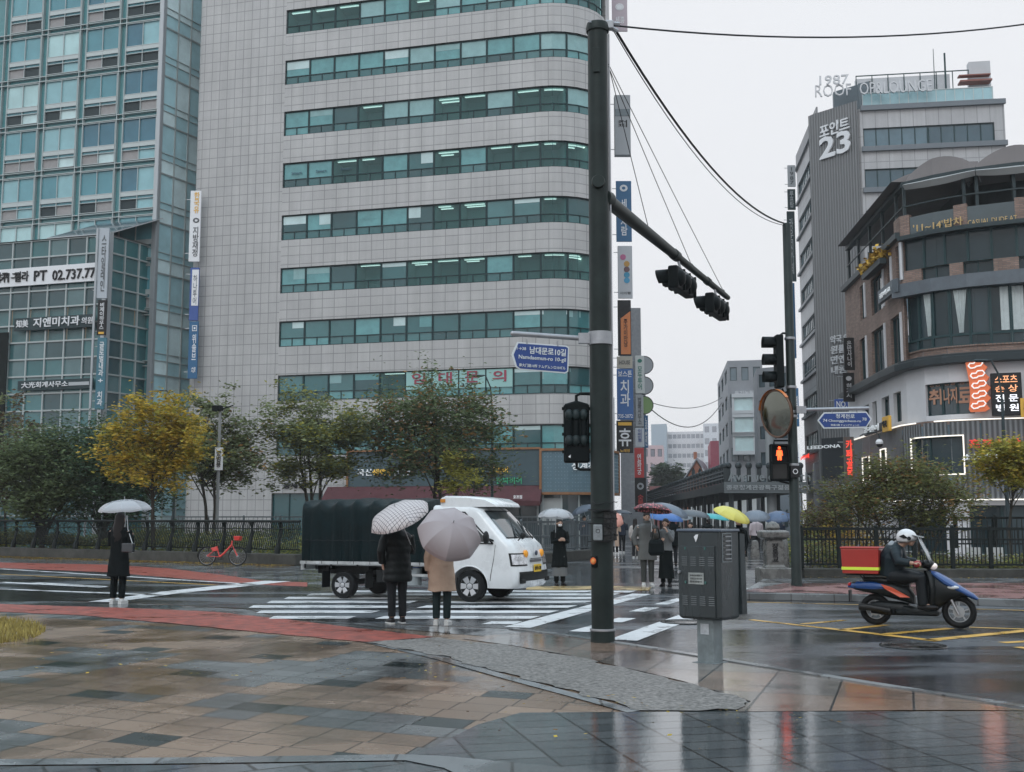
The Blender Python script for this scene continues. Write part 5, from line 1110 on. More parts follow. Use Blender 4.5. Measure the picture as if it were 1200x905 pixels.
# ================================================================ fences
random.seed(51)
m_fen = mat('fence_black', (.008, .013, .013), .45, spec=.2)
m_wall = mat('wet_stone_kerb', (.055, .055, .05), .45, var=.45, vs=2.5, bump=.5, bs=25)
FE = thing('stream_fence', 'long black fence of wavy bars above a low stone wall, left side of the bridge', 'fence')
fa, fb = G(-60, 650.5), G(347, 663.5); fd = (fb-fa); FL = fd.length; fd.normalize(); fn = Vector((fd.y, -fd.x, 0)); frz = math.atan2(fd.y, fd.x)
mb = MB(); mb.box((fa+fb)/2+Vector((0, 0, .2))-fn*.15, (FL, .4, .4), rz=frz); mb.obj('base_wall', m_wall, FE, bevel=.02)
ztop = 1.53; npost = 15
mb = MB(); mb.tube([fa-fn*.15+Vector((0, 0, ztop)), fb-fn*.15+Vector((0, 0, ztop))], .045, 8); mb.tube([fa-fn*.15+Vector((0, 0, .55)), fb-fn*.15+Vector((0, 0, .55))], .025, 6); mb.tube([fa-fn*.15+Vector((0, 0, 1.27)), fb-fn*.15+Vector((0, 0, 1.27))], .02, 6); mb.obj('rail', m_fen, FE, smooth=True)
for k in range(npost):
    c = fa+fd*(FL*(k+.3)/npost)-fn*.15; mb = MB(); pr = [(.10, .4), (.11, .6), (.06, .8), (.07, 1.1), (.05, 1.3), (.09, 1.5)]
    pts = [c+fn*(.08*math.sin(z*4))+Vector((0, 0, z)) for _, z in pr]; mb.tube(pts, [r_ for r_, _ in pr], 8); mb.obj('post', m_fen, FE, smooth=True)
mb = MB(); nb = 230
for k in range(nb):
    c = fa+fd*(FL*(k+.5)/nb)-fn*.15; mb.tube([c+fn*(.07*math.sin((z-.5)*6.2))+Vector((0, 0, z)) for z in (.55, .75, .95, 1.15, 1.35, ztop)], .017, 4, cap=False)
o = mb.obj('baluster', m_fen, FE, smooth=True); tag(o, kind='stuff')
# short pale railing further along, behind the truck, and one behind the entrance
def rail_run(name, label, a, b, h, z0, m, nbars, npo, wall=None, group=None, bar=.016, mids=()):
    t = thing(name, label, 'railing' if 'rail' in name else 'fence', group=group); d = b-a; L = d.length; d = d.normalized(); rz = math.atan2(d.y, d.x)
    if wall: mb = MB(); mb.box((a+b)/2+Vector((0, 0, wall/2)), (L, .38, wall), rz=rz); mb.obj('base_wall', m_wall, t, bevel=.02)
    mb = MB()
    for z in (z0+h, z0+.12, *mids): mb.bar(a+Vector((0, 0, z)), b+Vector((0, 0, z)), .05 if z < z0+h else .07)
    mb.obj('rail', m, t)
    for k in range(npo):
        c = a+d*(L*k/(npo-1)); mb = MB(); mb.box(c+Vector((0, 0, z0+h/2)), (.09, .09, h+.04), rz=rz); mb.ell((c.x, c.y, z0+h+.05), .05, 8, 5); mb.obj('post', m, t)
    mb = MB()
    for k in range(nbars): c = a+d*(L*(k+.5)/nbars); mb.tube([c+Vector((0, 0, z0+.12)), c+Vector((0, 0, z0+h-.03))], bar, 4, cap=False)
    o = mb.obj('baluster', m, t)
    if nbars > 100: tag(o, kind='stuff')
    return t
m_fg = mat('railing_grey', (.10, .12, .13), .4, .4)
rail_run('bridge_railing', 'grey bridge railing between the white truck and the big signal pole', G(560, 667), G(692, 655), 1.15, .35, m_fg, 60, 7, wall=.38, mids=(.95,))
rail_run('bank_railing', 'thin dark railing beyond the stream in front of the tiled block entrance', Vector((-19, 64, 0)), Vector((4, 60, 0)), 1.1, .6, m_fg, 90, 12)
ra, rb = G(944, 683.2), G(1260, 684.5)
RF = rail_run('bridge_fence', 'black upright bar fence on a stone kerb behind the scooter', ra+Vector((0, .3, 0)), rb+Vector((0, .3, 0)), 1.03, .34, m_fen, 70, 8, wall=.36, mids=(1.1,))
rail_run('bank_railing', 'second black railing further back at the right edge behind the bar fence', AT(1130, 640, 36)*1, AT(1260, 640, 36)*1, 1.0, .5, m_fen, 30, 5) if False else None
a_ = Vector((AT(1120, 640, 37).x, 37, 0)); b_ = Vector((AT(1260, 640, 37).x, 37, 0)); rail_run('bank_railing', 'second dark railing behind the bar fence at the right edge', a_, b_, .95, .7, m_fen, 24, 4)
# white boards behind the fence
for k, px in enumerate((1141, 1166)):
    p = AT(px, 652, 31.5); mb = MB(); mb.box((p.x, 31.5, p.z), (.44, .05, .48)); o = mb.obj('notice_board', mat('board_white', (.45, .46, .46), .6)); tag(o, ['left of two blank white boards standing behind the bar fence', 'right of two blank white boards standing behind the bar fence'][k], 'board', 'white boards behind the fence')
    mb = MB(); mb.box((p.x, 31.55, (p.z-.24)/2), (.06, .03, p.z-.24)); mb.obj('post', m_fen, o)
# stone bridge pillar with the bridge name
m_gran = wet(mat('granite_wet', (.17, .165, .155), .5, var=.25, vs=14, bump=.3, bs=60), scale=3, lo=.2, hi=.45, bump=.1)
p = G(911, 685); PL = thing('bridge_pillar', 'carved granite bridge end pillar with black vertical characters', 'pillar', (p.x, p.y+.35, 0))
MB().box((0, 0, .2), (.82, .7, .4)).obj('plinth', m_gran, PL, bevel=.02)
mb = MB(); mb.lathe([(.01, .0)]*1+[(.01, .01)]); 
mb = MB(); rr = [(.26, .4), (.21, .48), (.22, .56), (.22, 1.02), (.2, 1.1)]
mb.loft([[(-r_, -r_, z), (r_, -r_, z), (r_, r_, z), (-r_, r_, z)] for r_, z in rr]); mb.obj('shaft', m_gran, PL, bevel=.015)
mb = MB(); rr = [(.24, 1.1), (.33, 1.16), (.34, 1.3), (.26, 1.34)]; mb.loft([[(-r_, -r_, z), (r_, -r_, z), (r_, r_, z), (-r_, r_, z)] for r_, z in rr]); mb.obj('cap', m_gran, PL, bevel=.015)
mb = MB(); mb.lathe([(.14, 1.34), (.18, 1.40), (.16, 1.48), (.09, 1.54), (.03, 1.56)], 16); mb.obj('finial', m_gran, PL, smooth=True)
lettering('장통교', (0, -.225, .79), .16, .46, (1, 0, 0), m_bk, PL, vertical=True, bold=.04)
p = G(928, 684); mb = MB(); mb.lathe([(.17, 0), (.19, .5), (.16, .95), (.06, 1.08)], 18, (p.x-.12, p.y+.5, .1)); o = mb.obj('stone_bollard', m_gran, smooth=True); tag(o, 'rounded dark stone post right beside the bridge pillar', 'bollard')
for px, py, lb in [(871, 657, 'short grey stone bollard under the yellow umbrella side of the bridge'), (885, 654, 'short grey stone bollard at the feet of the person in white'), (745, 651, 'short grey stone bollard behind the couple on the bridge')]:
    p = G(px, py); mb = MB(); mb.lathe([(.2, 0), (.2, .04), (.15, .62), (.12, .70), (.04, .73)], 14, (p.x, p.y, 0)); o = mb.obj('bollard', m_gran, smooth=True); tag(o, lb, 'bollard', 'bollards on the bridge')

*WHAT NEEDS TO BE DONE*
Write out the whole listing exactly, and drop the pictures.

*SOLUTION FOR THIS EXERCISE*
The Blender Python script for this scene continues. Write part 5, from line 1110 on. More parts follow. Use Blender 4.5. Measure the picture as if it were 1200x905 pixels.
# ================================================================ fences
random.seed(51)
m_fen = mat('fence_black', (.008, .013, .013), .45, spec=.2)
m_wall = mat('wet_stone_kerb', (.055, .055, .05), .45, var=.45, vs=2.5, bump=.5, bs=25)
FE = thing('stream_fence', 'long black fence of wavy bars above a low stone wall, left side of the bridge', 'fence')
fa, fb = G(-60, 650.5), G(347, 663.5); fd = (fb-fa); FL = fd.length; fd.normalize(); fn = Vector((fd.y, -fd.x, 0)); frz = math.atan2(fd.y, fd.x)
mb = MB(); mb.box((fa+fb)/2+Vector((0, 0, .2))-fn*.15, (FL, .4, .4), rz=frz); mb.obj('base_wall', m_wall, FE, bevel=.02)
ztop = 1.53; npost = 15
mb = MB(); mb.tube([fa-fn*.15+Vector((0, 0, ztop)), fb-fn*.15+Vector((0, 0, ztop))], .045, 8); mb.tube([fa-fn*.15+Vector((0, 0, .55)), fb-fn*.15+Vector((0, 0, .55))], .025, 6); mb.tube([fa-fn*.15+Vector((0, 0, 1.27)), fb-fn*.15+Vector((0, 0, 1.27))], .02, 6); mb.obj('rail', m_fen, FE, smooth=True)
for k in range(npost):
    c = fa+fd*(FL*(k+.3)/npost)-fn*.15; mb = MB(); pr = [(.10, .4), (.11, .6), (.06, .8), (.07, 1.1), (.05, 1.3), (.09, 1.5)]
    pts = [c+fn*(.08*math.sin(z*4))+Vector((0, 0, z)) for _, z in pr]; mb.tube(pts, [r_ for r_, _ in pr], 8); mb.obj('post', m_fen, FE, smooth=True)
mb = MB(); nb = 230
for k in range(nb):
    c = fa+fd*(FL*(k+.5)/nb)-fn*.15; mb.tube([c+fn*(.07*math.sin((z-.5)*6.2))+Vector((0, 0, z)) for z in (.55, .75, .95, 1.15, 1.35, ztop)], .017, 4, cap=False)
o = mb.obj('baluster', m_fen, FE, smooth=True); tag(o, kind='stuff')
# short pale railing further along, behind the truck, and one behind the entrance
def rail_run(name, label, a, b, h, z0, m, nbars, npo, wall=None, group=None, bar=.016, mids=()):
    t = thing(name, label, 'railing' if 'rail' in name else 'fence', group=group); d = b-a; L = d.length; d = d.normalized(); rz = math.atan2(d.y, d.x)
    if wall: mb = MB(); mb.box((a+b)/2+Vector((0, 0, wall/2)), (L, .38, wall), rz=rz); mb.obj('base_wall', m_wall, t, bevel=.02)
    mb = MB()
    for z in (z0+h, z0+.12, *mids): mb.bar(a+Vector((0, 0, z)), b+Vector((0, 0, z)), .05 if z < z0+h else .07)
    mb.obj('rail', m, t)
    for k in range(npo):
        c = a+d*(L*k/(npo-1)); mb = MB(); mb.box(c+Vector((0, 0, z0+h/2)), (.09, .09, h+.04), rz=rz); mb.ell((c.x, c.y, z0+h+.05), .05, 8, 5); mb.obj('post', m, t)
    mb = MB()
    for k in range(nbars): c = a+d*(L*(k+.5)/nbars); mb.tube([c+Vector((0, 0, z0+.12)), c+Vector((0, 0, z0+h-.03))], bar, 4, cap=False)
    o = mb.obj('baluster', m, t)
    if nbars > 100: tag(o, kind='stuff')
    return t
m_fg = mat('railing_grey', (.10, .12, .13), .4, .4)
rail_run('bridge_railing', 'grey bridge railing between the white truck and the big signal pole', G(560, 667), G(692, 655), 1.15, .35, m_fg, 60, 7, wall=.38, mids=(.95,))
rail_run('bank_railing', 'thin dark railing beyond the stream in front of the tiled block entrance', Vector((-19, 64, 0)), Vector((4, 60, 0)), 1.1, .6, m_fg, 90, 12)
ra, rb = G(944, 683.2), G(1260, 684.5)
RF = rail_run('bridge_fence', 'black upright bar fence on a stone kerb behind the scooter', ra+Vector((0, .3, 0)), rb+Vector((0, .3, 0)), 1.03, .34, m_fen, 70, 8, wall=.36, mids=(1.1,))
rail_run('bank_railing', 'second black railing further back at the right edge behind the bar fence', AT(1130, 640, 36)*1, AT(1260, 640, 36)*1, 1.0, .5, m_fen, 30, 5) if False else None
a_ = Vector((AT(1120, 640, 37).x, 37, 0)); b_ = Vector((AT(1260, 640, 37).x, 37, 0)); rail_run('bank_railing', 'second dark railing behind the bar fence at the right edge', a_, b_, .95, .7, m_fen, 24, 4)
# white boards behind the fence
for k, px in enumerate((1141, 1166)):
    p = AT(px, 652, 31.5); mb = MB(); mb.box((p.x, 31.5, p.z), (.44, .05, .48)); o = mb.obj('notice_board', mat('board_white', (.45, .46, .46), .6)); tag(o, ['left of two blank white boards standing behind the bar fence', 'right of two blank white boards standing behind the bar fence'][k], 'board', 'white boards behind the fence')
    mb = MB(); mb.box((p.x, 31.55, (p.z-.24)/2), (.06, .03, p.z-.24)); mb.obj('post', m_fen, o)
# stone bridge pillar with the bridge name
m_gran = wet(mat('granite_wet', (.17, .165, .155), .5, var=.25, vs=14, bump=.3, bs=60), scale=3, lo=.2, hi=.45, bump=.1)
p = G(911, 685); PL = thing('bridge_pillar', 'carved granite bridge end pillar with black vertical characters', 'pillar', (p.x, p.y+.35, 0))
MB().box((0, 0, .2), (.82, .7, .4)).obj('plinth', m_gran, PL, bevel=.02)
mb = MB(); mb.lathe([(.01, .0)]*1+[(.01, .01)]); 
mb = MB(); rr = [(.26, .4), (.21, .48), (.22, .56), (.22, 1.02), (.2, 1.1)]
mb.loft([[(-r_, -r_, z), (r_, -r_, z), (r_, r_, z), (-r_, r_, z)] for r_, z in rr]); mb.obj('shaft', m_gran, PL, bevel=.015)
mb = MB(); rr = [(.24, 1.1), (.33, 1.16), (.34, 1.3), (.26, 1.34)]; mb.loft([[(-r_, -r_, z), (r_, -r_, z), (r_, r_, z), (-r_, r_, z)] for r_, z in rr]); mb.obj('cap', m_gran, PL, bevel=.015)
mb = MB(); mb.lathe([(.14, 1.34), (.18, 1.40), (.16, 1.48), (.09, 1.54), (.03, 1.56)], 16); mb.obj('finial', m_gran, PL, smooth=True)
lettering('장통교', (0, -.225, .79), .16, .46, (1, 0, 0), m_bk, PL, vertical=True, bold=.04)
p = G(928, 684); mb = MB(); mb.lathe([(.17, 0), (.19, .5), (.16, .95), (.06, 1.08)], 18, (p.x-.12, p.y+.5, .1)); o = mb.obj('stone_bollard', m_gran, smooth=True); tag(o, 'rounded dark stone post right beside the bridge pillar', 'bollard')
for px, py, lb in [(871, 657, 'short grey stone bollard under the yellow umbrella side of the bridge'), (885, 654, 'short grey stone bollard at the feet of the person in white'), (745, 651, 'short grey stone bollard behind the couple on the bridge')]:
    p = G(px, py); mb = MB(); mb.lathe([(.2, 0), (.2, .04), (.15, .62), (.12, .70), (.04, .73)], 14, (p.x, p.y, 0)); o = mb.obj('bollard', m_gran, smooth=True); tag(o, lb, 'bollard', 'bollards on the bridge')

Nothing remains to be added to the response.